Here's one that's a widget. Link

Lethal

Thanks, but I'm still confused. Here is an example of my problem:

The gun goes off at 5:49:19 (Minutes Seconds Frames), the runner crosses the finish line at 6:00:16. I need to know in seconds, how long it took him to finish. Sorry, I'm just not very good at this or at math in general.
 
Thanks, but I'm still confused. Here is an example of my problem:

The gun goes off at 5:49:19 (Minutes Seconds Frames), the runner crosses the finish line at 6:00:16. I need to know in seconds, how long it took him to finish. Sorry, I'm just not very good at this or at math in general.

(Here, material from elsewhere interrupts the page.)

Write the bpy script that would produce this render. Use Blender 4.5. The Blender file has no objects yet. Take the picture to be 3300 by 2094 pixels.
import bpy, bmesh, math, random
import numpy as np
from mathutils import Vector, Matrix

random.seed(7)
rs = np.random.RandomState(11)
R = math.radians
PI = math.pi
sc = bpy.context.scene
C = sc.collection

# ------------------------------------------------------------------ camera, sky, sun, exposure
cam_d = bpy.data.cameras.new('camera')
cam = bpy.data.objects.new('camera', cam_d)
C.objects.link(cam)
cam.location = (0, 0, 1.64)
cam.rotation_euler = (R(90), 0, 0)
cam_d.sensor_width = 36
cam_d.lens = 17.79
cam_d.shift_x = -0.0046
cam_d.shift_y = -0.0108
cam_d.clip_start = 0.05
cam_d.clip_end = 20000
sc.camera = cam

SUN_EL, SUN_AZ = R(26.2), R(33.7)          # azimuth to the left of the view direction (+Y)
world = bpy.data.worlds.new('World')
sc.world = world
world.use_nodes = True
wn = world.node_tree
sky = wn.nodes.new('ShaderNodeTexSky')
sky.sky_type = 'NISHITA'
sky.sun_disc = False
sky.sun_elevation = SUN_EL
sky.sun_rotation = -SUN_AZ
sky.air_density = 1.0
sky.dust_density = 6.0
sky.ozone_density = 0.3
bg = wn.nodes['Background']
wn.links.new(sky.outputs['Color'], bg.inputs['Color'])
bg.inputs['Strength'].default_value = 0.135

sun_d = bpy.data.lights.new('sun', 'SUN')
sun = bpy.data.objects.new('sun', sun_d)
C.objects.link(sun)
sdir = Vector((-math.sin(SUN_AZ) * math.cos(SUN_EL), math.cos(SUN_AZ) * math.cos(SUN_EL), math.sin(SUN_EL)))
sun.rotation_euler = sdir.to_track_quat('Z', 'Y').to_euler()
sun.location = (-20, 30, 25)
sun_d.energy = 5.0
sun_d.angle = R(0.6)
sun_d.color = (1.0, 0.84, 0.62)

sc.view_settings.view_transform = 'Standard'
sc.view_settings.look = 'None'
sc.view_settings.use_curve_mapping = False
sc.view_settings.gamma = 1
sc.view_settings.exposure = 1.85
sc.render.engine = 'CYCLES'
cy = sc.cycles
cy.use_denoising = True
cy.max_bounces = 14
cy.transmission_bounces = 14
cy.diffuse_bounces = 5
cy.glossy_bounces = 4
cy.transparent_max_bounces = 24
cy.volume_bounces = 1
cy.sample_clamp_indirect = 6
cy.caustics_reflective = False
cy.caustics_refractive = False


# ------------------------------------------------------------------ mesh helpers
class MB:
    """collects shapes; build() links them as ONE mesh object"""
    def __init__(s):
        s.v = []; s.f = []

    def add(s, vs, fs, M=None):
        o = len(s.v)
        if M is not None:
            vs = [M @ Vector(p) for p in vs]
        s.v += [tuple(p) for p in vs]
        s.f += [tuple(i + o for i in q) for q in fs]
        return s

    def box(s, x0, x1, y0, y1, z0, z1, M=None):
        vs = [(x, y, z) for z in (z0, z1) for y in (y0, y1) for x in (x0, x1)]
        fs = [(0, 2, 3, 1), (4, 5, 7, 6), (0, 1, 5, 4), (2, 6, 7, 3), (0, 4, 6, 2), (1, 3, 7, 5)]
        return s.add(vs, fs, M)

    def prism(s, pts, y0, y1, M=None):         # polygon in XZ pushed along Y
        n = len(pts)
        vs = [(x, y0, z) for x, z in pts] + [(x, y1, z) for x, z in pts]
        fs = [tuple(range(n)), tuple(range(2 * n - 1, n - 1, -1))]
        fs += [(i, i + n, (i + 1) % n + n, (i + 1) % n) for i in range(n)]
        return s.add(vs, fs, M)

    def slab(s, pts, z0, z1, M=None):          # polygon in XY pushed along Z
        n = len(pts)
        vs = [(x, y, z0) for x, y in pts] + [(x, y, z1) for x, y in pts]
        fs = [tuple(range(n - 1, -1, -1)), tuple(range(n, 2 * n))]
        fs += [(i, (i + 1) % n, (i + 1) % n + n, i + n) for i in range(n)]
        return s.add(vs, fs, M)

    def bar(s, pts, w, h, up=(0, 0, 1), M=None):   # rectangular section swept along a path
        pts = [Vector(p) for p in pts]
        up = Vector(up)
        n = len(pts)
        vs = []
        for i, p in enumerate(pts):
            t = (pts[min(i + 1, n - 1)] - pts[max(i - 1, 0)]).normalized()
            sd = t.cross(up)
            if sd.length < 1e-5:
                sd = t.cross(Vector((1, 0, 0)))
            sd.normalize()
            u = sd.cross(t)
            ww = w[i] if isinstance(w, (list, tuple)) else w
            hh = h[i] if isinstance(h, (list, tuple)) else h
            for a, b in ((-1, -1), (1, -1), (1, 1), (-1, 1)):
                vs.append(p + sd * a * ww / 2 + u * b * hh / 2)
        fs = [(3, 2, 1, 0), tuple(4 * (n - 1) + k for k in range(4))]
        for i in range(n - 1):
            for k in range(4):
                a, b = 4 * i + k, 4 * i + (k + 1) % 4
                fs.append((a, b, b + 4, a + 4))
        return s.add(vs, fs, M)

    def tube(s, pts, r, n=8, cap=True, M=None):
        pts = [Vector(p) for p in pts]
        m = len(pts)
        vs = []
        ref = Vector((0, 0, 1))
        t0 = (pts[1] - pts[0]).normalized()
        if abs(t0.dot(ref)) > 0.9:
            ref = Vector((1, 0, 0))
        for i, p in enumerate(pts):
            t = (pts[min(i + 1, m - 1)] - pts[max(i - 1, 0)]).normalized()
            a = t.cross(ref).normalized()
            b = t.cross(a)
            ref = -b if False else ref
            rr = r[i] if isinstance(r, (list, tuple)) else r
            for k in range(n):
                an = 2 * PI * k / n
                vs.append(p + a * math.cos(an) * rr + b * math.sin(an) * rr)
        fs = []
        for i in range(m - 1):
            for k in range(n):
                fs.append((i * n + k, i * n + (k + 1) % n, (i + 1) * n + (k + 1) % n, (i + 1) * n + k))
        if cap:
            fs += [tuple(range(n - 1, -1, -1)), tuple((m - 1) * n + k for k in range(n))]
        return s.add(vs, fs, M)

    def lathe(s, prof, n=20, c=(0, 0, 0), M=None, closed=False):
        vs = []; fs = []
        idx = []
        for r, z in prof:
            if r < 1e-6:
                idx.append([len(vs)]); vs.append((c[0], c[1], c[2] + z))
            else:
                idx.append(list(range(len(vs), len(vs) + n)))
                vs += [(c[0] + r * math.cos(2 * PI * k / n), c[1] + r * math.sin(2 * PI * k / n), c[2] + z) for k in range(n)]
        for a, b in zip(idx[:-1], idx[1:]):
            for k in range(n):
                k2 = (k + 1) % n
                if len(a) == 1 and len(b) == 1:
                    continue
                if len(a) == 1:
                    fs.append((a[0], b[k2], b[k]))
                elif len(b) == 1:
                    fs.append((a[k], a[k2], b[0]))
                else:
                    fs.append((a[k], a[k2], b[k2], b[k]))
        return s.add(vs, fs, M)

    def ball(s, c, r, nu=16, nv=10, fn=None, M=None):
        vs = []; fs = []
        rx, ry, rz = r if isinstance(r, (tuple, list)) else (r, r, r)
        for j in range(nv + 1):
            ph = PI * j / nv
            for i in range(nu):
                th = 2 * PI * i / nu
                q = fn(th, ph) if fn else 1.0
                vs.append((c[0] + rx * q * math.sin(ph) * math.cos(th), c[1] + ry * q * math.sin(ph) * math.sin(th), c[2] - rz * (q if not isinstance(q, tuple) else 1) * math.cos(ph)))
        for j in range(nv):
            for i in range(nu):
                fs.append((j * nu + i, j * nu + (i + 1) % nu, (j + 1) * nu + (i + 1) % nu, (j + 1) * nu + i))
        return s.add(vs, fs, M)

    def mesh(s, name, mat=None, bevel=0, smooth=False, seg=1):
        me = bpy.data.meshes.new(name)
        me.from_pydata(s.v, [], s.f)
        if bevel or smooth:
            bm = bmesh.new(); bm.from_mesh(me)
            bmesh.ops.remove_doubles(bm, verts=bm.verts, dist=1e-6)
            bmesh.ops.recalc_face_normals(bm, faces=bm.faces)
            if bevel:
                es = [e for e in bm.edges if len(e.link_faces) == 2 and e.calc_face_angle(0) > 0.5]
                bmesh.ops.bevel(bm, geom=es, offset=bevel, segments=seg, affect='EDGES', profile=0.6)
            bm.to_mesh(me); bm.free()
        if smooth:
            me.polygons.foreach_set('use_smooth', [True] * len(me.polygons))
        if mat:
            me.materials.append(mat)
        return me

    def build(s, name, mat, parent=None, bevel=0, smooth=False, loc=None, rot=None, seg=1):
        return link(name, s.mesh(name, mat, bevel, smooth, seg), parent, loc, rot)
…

Can you not subtract end from beginning? or am i not understanding the question?
 
With that calculator widget that Lethal posted, you can subtract the beginning timecode from the end timecode and get a result in timecode format.

And from there, it's simple math converting the frames to a decimal value. You would divide the number of frames at the end by 29.97. Example:

The difference between the times you posted at 29.97 drop-frame (typical for DV) would be 10:27 (seconds:frames). 27 divided by 29.97 is about 0.901 seconds. Therefore, the runner's time in the case would be 10.901 seconds.

There will be a margin of error as stated earlier in this thread because the video isn't any more accurate than about a 1/30th of a second to begin with.
 
With that calculator widget that Lethal posted, you can subtract the beginning timecode from the end timecode and get a result in timecode format.

And from there, it's simple math converting the frames to a decimal value. You would divide the number of frames at the end by 29.97. Example:

The difference between the times you posted at 29.97 drop-frame (typical for DV) would be 10:27 (seconds:frames). 27 divided by 29.97 is about 0.901 seconds. Therefore, the runner's time in the case would be 10.901 seconds.

There will be a margin of error as stated earlier in this thread because the video isn't any more accurate than about a 1/30th of a second to begin with.

Thank you!!! That is what I needed. 1/30th will have to do, I just needed something pretty close.